- [Do this] Will you extract the entries word for word? Images should not appear in the copy.

- [Data supplied]
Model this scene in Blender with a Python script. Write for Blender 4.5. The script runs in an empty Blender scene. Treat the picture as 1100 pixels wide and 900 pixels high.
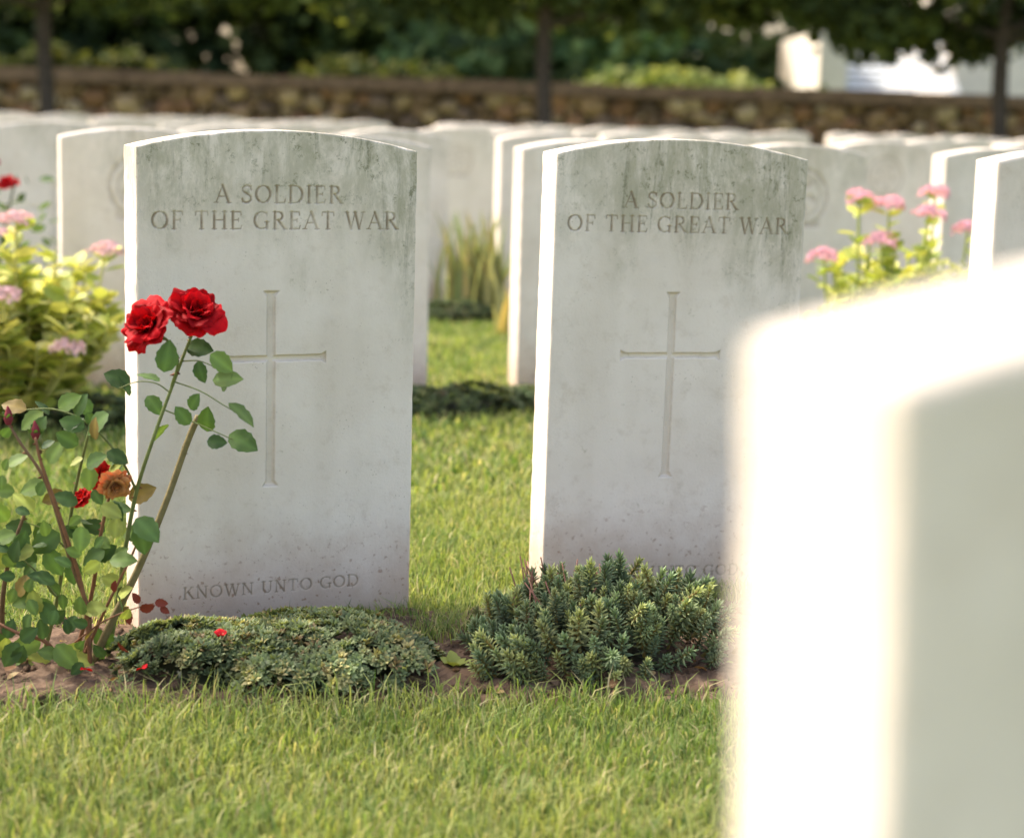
import bpy, math, numpy as np
from mathutils import Matrix, Vector
import bmesh
rng = np.random.default_rng(7)
scene = bpy.context.scene
COL = scene.collection

# ------------------------------------------------------------------ helpers
def link(o):
    COL.objects.link(o); return o

def mesh_np(name, V, F, mat=None, col=None, smooth=True, attrs=None):
    V = np.asarray(V, dtype=np.float32); 
    me = bpy.data.meshes.new(name)
    Fs = F if isinstance(F, list) else [F]
    Fs = [np.asarray(f, dtype=np.int32) for f in Fs if len(f)]
    me.vertices.add(len(V)); me.vertices.foreach_set("co", V.ravel())
    loops = np.concatenate([f.ravel() for f in Fs])
    tot = np.concatenate([np.full(len(f), f.shape[1], dtype=np.int32) for f in Fs])
    start = np.concatenate([[0], np.cumsum(tot)[:-1]]).astype(np.int32)
    me.loops.add(len(loops)); me.loops.foreach_set("vertex_index", loops)
    me.polygons.add(len(tot)); me.polygons.foreach_set("loop_start", start)
    me.polygons.foreach_set("loop_total", tot)
    me.polygons.foreach_set("use_smooth", np.full(len(tot), smooth, dtype=bool))
    if col is not None:
        c = np.ones((len(V), 4), dtype=np.float32); c[:, :3] = col
        a = me.color_attributes.new("Col", 'FLOAT_COLOR', 'POINT'); a.data.foreach_set("color", c.ravel())
    if attrs:
        for k, v in attrs.items():
            a = me.attributes.new(k, 'FLOAT', 'POINT'); a.data.foreach_set("value", np.asarray(v, dtype=np.float32))
    me.update(calc_edges=True); me.validate()
    if mat: me.materials.append(mat)
    return me

def obj_np(name, *a, parent=None, **k):
    o = link(bpy.data.objects.new(name, mesh_np(name, *a, **k)))
    if parent: o.parent = parent
    return o

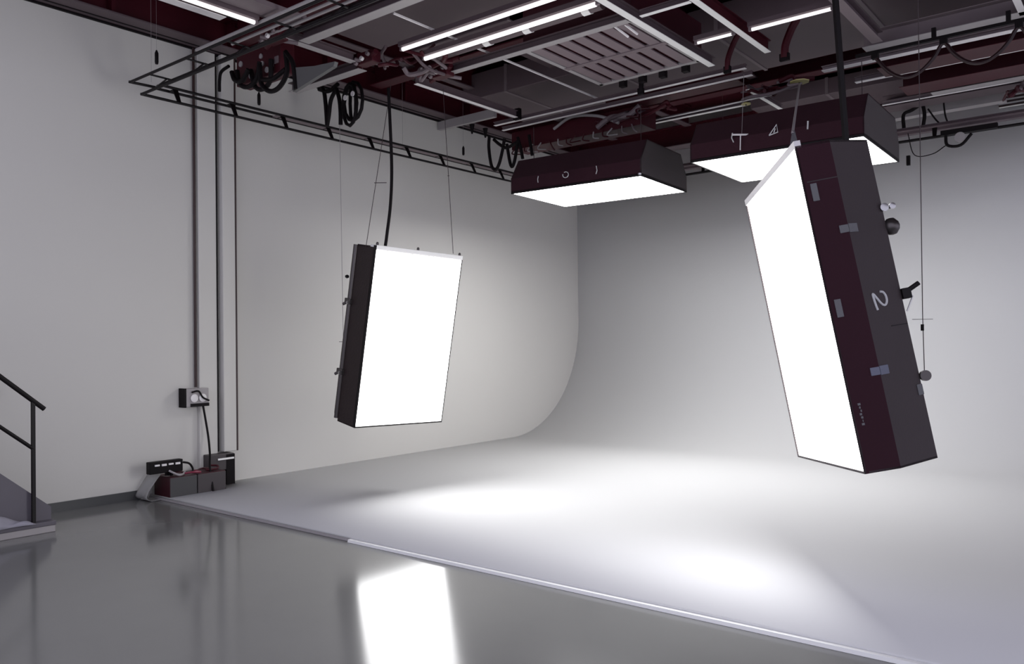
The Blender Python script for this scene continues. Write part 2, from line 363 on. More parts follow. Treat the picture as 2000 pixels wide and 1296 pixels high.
run('ladder truss along the back wall with mauve upper rails', (-7.9, 11.24), (6.5, 11.24), (0, -1), .14, 4.22, 4.085, .14, 14, .018, upm=dmauve)
tn = [q for q in S.objects if q.name.startswith('ladder_truss')][1]
MB().tube([(-0.0, -.014, .155), (.03, .25, .155)], .014, 8).build('end_bar', blackm, tn)
MB().tube([(.19, .02, 0), (.09, .25, .155)], .011, 8).build('end_bar', blackm, tn)
tl = [q for q in S.objects if q.name.startswith('ladder_truss')][0]
MB().box(.012, .128, 1.6, 7.2, .150, .158).build('rail_plate', mauve, tl)
# box channel closing the rear truss top
tag(MB().box(-7.7, 6.5, 11.12, 11.22, 4.175, 4.262).build('truss_cover', dmauve), 'flat mauve cover strip lying between the rails of the back wall truss', 'cover strip')

# ================================================================== CEILING STEEL
def ibeam(name, label, axis, c, a0, a1, z, wd, ht, fm, wm, th=.018, ends=True, tm=None, cat='beam', group=None):
    """axis 'x' runs along x at y=c ; axis 'y' runs along y at x=c ; z = underside"""
    L = a1-a0; o = (a0, c, z) if axis == 'x' else (c, a0, z)
    t = thing(name, label, cat, o, group)
    def bx(u0, u1, z0, z1, l0=0, l1=L):
        return MB().box(l0, l1, u0, u1, z0, z1) if axis == 'x' else MB().box(u0, u1, l0, l1, z0, z1)
    bx(-wd/2, wd/2, 0, th).build('bottom_flange', fm, t, bevel=.004)
    bx(-th/2, th/2, th, ht-th).build('web', wm, t)
    bx(-wd/2, wd/2, ht-th, ht).build('top_flange', tm or wm, t)
    return t
def boxbeam(name, label, axis, c, a0, a1, z, wd, ht, m, cat='beam', bot=None):
    L = a1-a0; o = (a0, c, z) if axis == 'x' else (c, a0, z); t = thing(name, label, cat, o)
    def bx(u0, u1, z0, z1): return MB().box(0, L, u0, u1, z0, z1) if axis == 'x' else MB().box(u0, u1, 0, L, z0, z1)
    bx(-wd/2, wd/2, .006 if bot else 0, ht).build('body', m, t, bevel=.006)
    if bot: bx(-wd/2-.004, wd/2+.004, 0, .006).build('bottom_plate', bot, t)
    return t
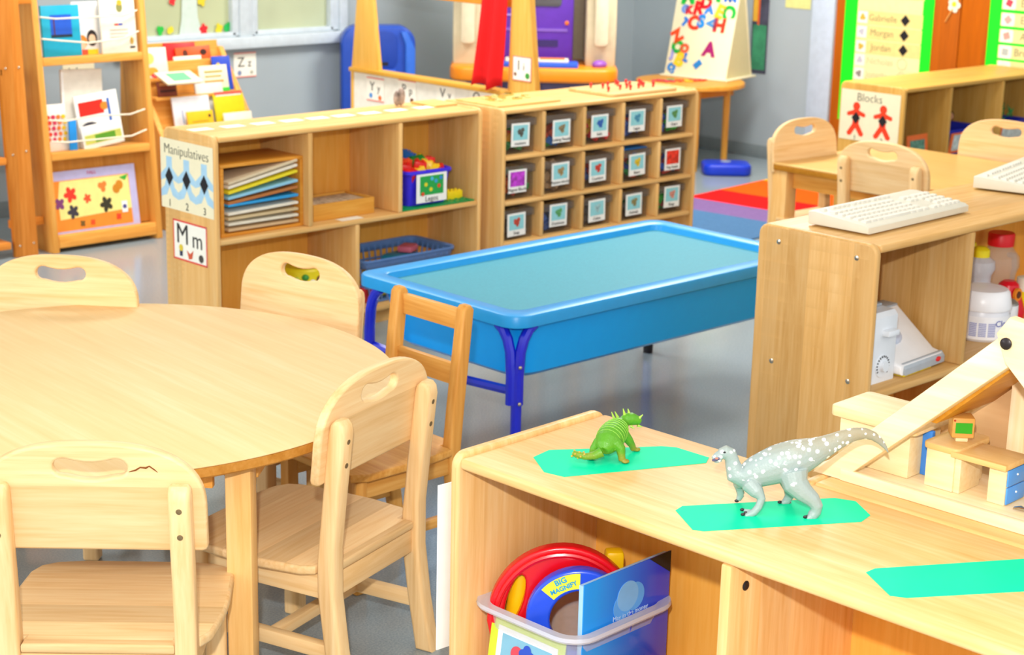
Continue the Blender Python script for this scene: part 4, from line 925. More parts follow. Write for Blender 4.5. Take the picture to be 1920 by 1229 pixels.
mr = N.new('ShaderNodeMapRange'); mr.inputs['From Min'].default_value = -.09; mr.inputs['From Max'].default_value = .09; L.new(sp.outputs['X'], mr.inputs['Value'])
rp = N.new('ShaderNodeValToRGB'); rp.color_ramp.elements[0].color = lin('#1b8fe6'); rp.color_ramp.elements[1].color = lin('#2038d8'); L.new(mr.outputs[0], rp.inputs[0]); L.new(rp.outputs[0], gb_.inputs['Base Color']); gb_.inputs['Roughness'].default_value = .15
cv = obj('cover', box(BM(), -.124, .124, -.0085, -.0062, .028, .262, .0008), gm, bk)
obj('corner', prism(BM(), [(.06, .2622), (.1242, .2622), (.1242, .218)], 'xz', -.0092, -.0086), BLACK, cv)
for x, z, rr in ((.0, .205, .03), (.020, .199, .028), (-.014, .188, .026)):
    bm = BM(); prism(bm, circ(x, z, rr, 28), 'xz', -.0096 if rr > .029 else -.0092, -.0086); obj('coin_picture', bm, plain('#78b6ee' if rr > .029 else '#58a4f0', .4), cv)
mesh_obj('lettering', text_mesh('May in the money', .014, .0003), plain('#b8d4f4', .5), cv, Matrix.Translation((.01, -.0090, .168)) @ RX90)
mesh_obj('lettering', text_mesh('American Coins', .018, .0003), plain('#c07aa8', .5), cv, Matrix.Translation((.01, -.0090, .148)) @ RX90)
yb = thing('yellow_toy', 'yellow plastic toy arm behind the red magnifier in the clear bin', 'toy', (MO[0] + .062, MO[1] + .035, BZ - .008), ANG + .1)
bm = box(BM(), -.06, .055, -.012, .012, .225, .25, .006); box(bm, .03, .06, -.012, .012, 0.03, .225, .004); obj('arm', bm, yel, yb)
bm = box(BM(), .04, .076, -.017, .017, .215, .264, .007); obj('block_end', bm, yel, yb)
bm = BM(); tube(bm, [(.05*math.cos(a), .05*math.sin(a), 0) for a in [2*PI*k/28 for k in range(29)]], .003, 8)
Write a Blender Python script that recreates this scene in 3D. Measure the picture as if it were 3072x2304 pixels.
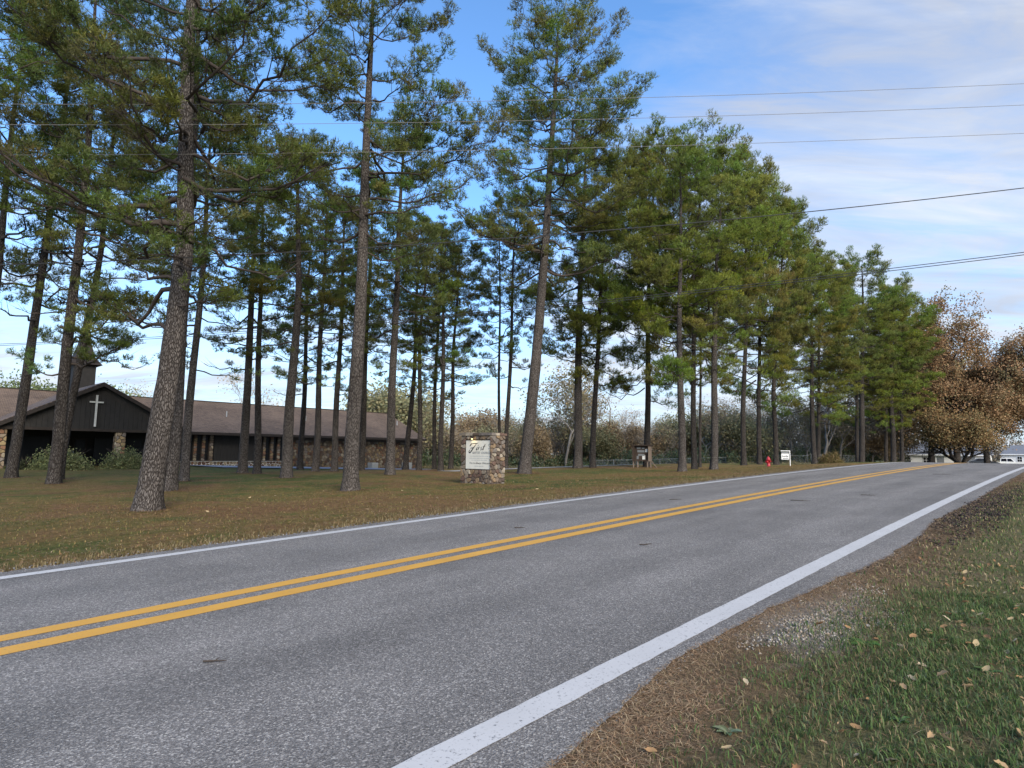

- [Expected output]
Model this scene in Blender with a Python script. Write for Blender 4.5. The script runs in an empty Blender scene. Treat the picture as 1100 pixels wide and 900 pixels high.
import bpy, math, numpy as np
from mathutils import Matrix, Vector
import bmesh
rng = np.random.default_rng(7)
scene = bpy.context.scene
COL = scene.collection

# ------------------------------------------------------------------ helpers
def link(o):
    COL.objects.link(o); return o

def mesh_np(name, V, F, mat=None, col=None, smooth=True, attrs=None):
    V = np.asarray(V, dtype=np.float32); 
    me = bpy.data.meshes.new(name)
    Fs = F if isinstance(F, list) else [F]
    Fs = [np.asarray(f, dtype=np.int32) for f in Fs if len(f)]
    me.vertices.add(len(V)); me.vertices.foreach_set("co", V.ravel())
    loops = np.concatenate([f.ravel() for f in Fs])
    tot = np.concatenate([np.full(len(f), f.shape[1], dtype=np.int32) for f in Fs])
    start = np.concatenate([[0], np.cumsum(tot)[:-1]]).astype(np.int32)
    me.loops.add(len(loops)); me.loops.foreach_set("vertex_index", loops)
    me.polygons.add(len(tot)); me.polygons.foreach_set("loop_start", start)
    me.polygons.foreach_set("loop_total", tot)
    me.polygons.foreach_set("use_smooth", np.full(len(tot), smooth, dtype=bool))
    if col is not None:
        c = np.ones((len(V), 4), dtype=np.float32); c[:, :3] = col
        a = me.color_attributes.new("Col", 'FLOAT_COLOR', 'POINT'); a.data.foreach_set("color", c.ravel())
    if attrs:
        for k, v in attrs.items():
            a = me.attributes.new(k, 'FLOAT', 'POINT'); a.data.foreach_set("value", np.asarray(v, dtype=np.float32))
    me.update(calc_edges=True); me.validate()
    if mat: me.materials.append(mat)
    return me

def obj_np(name, *a, parent=None, **k):
    o = link(bpy.data.objects.new(name, mesh_np(name, *a, **k)))
    if parent: o.parent = parent
    return o

The Blender Python script for this scene continues. Write part 2, from line 363 on. More parts follow. Treat the picture as 2000 pixels wide and 1296 pixels high.
run('ladder truss along the back wall with mauve upper rails', (-7.9, 11.24), (6.5, 11.24), (0, -1), .14, 4.22, 4.085, .14, 14, .018, upm=dmauve)
tn = [q for q in S.objects if q.name.startswith('ladder_truss')][1]
MB().tube([(-0.0, -.014, .155), (.03, .25, .155)], .014, 8).build('end_bar', blackm, tn)
MB().tube([(.19, .02, 0), (.09, .25, .155)], .011, 8).build('end_bar', blackm, tn)
tl = [q for q in S.objects if q.name.startswith('ladder_truss')][0]
MB().box(.012, .128, 1.6, 7.2, .150, .158).build('rail_plate', mauve, tl)
# box channel closing the rear truss top
tag(MB().box(-7.7, 6.5, 11.12, 11.22, 4.175, 4.262).build('truss_cover', dmauve), 'flat mauve cover strip lying between the rails of the back wall truss', 'cover strip')

# ================================================================== CEILING STEEL
def ibeam(name, label, axis, c, a0, a1, z, wd, ht, fm, wm, th=.018, ends=True, tm=None, cat='beam', group=None):
    """axis 'x' runs along x at y=c ; axis 'y' runs along y at x=c ; z = underside"""
    L = a1-a0; o = (a0, c, z) if axis == 'x' else (c, a0, z)
    t = thing(name, label, cat, o, group)
    def bx(u0, u1, z0, z1, l0=0, l1=L):
        return MB().box(l0, l1, u0, u1, z0, z1) if axis == 'x' else MB().box(u0, u1, l0, l1, z0, z1)
    bx(-wd/2, wd/2, 0, th).build('bottom_flange', fm, t, bevel=.004)
    bx(-th/2, th/2, th, ht-th).build('web', wm, t)
    bx(-wd/2, wd/2, ht-th, ht).build('top_flange', tm or wm, t)
    return t
def boxbeam(name, label, axis, c, a0, a1, z, wd, ht, m, cat='beam', bot=None):
    L = a1-a0; o = (a0, c, z) if axis == 'x' else (c, a0, z); t = thing(name, label, cat, o)
    def bx(u0, u1, z0, z1): return MB().box(0, L, u0, u1, z0, z1) if axis == 'x' else MB().box(u0, u1, 0, L, z0, z1)
    bx(-wd/2, wd/2, .006 if bot else 0, ht).build('body', m, t, bevel=.006)
    if bot: bx(-wd/2-.004, wd/2+.004, 0, .006).build('bottom_plate', bot, t)
    return t
Continue the Blender Python script for this scene: part 4, from line 925. More parts follow. Write for Blender 4.5. Take the picture to be 1920 by 1229 pixels.
mr = N.new('ShaderNodeMapRange'); mr.inputs['From Min'].default_value = -.09; mr.inputs['From Max'].default_value = .09; L.new(sp.outputs['X'], mr.inputs['Value'])
rp = N.new('ShaderNodeValToRGB'); rp.color_ramp.elements[0].color = lin('#1b8fe6'); rp.color_ramp.elements[1].color = lin('#2038d8'); L.new(mr.outputs[0], rp.inputs[0]); L.new(rp.outputs[0], gb_.inputs['Base Color']); gb_.inputs['Roughness'].default_value = .15
cv = obj('cover', box(BM(), -.124, .124, -.0085, -.0062, .028, .262, .0008), gm, bk)
obj('corner', prism(BM(), [(.06, .2622), (.1242, .2622), (.1242, .218)], 'xz', -.0092, -.0086), BLACK, cv)
for x, z, rr in ((.0, .205, .03), (.020, .199, .028), (-.014, .188, .026)):
    bm = BM(); prism(bm, circ(x, z, rr, 28), 'xz', -.0096 if rr > .029 else -.0092, -.0086); obj('coin_picture', bm, plain('#78b6ee' if rr > .029 else '#58a4f0', .4), cv)
mesh_obj('lettering', text_mesh('May in the money', .014, .0003), plain('#b8d4f4', .5), cv, Matrix.Translation((.01, -.0090, .168)) @ RX90)
mesh_obj('lettering', text_mesh('American Coins', .018, .0003), plain('#c07aa8', .5), cv, Matrix.Translation((.01, -.0090, .148)) @ RX90)
yb = thing('yellow_toy', 'yellow plastic toy arm behind the red magnifier in the clear bin', 'toy', (MO[0] + .062, MO[1] + .035, BZ - .008), ANG + .1)
bm = box(BM(), -.06, .055, -.012, .012, .225, .25, .006); box(bm, .03, .06, -.012, .012, 0.03, .225, .004); obj('arm', bm, yel, yb)
bm = box(BM(), .04, .076, -.017, .017, .215, .264, .007); obj('block_end', bm, yel, yb)
bm = BM(); tube(bm, [(.05*math.cos(a), .05*math.sin(a), 0) for a in [2*PI*k/28 for k in range(29)]], .003, 8)
Write a Blender Python script that recreates this scene in 3D. Measure the picture as if it were 3072x2304 pixels.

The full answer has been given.